Александр Щуплов "Концерт для шпаги с оркестром". М. , Academia, 2004
Кто бы нам объяснил, что такое поэзия? Впрочем, если бы это произошло, все бы давно перестали сочинять и уж тем более читать стихи. Хотя и так перестали читать, но все еще пишут. Когда-то Щуплова сильно хвалили, а потом, как это обычно бывает, начисто забыли. Но Щуплов, ныне более известный как книжный обозреватель, по-прежнему остается поэтом. "Потому что юность на исходе, / смерть на взводе, жизнь - наоборот... / Счастья нет. Но что-то в этом роде / нас с тобой догонит и убьет". Советская поэзия всегда ломилась в открытую дверь, с пафосом доказывая, что дважды два, представьте себе, четыре.

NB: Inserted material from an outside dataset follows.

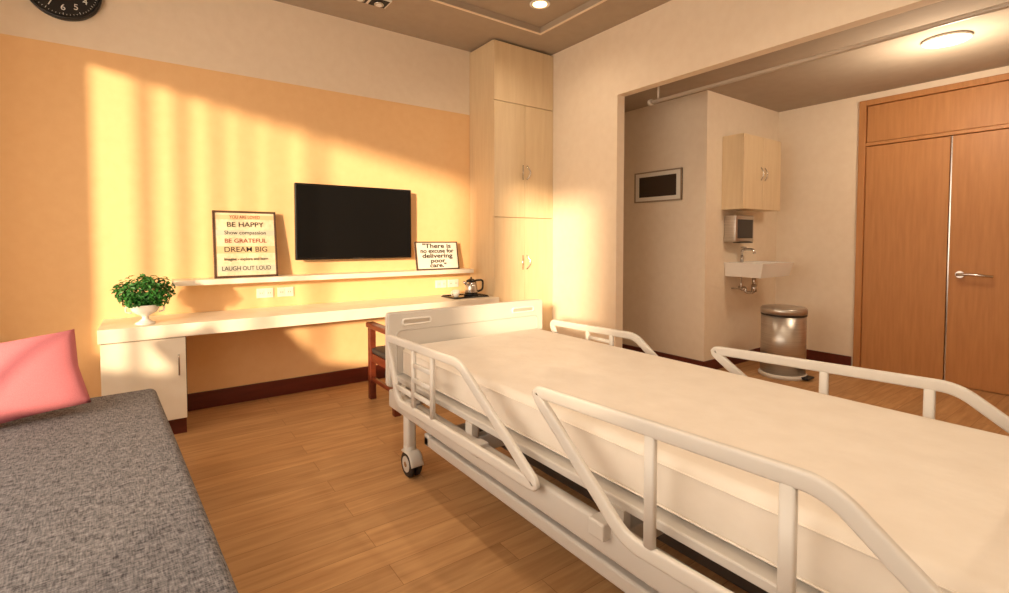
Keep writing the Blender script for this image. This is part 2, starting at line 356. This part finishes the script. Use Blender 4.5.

Что появилось в последние годы у многих давно знакомых поэтов, так это ощущение тайны. Раньше было все понятно, теперь что-то уже непонятно, а раз непонятно, то интересно. "В школе жизни я был безнадежно смышлен и опаслив, / и стипендией нежности был обойден навсегда. / И любовь я сравнивал с одуванчиком в поле, / а не с точкой опоры, которой спасается мир". Почему-то так получается, что стоит поэту освободиться от тесной повинности рифмовать, то словам, мыслям и образам становится одинаково просторно. Но боязнь новизны все равно остается. "Лиру возьмет, как вериги / (дутые или для игр?), / и напугает верлибром, / страшным, как плюшевый тигр". Это знаете о ком? О Шекспире. Он ведь - сплошь верлибром изъяснялся, и неплохо получалось.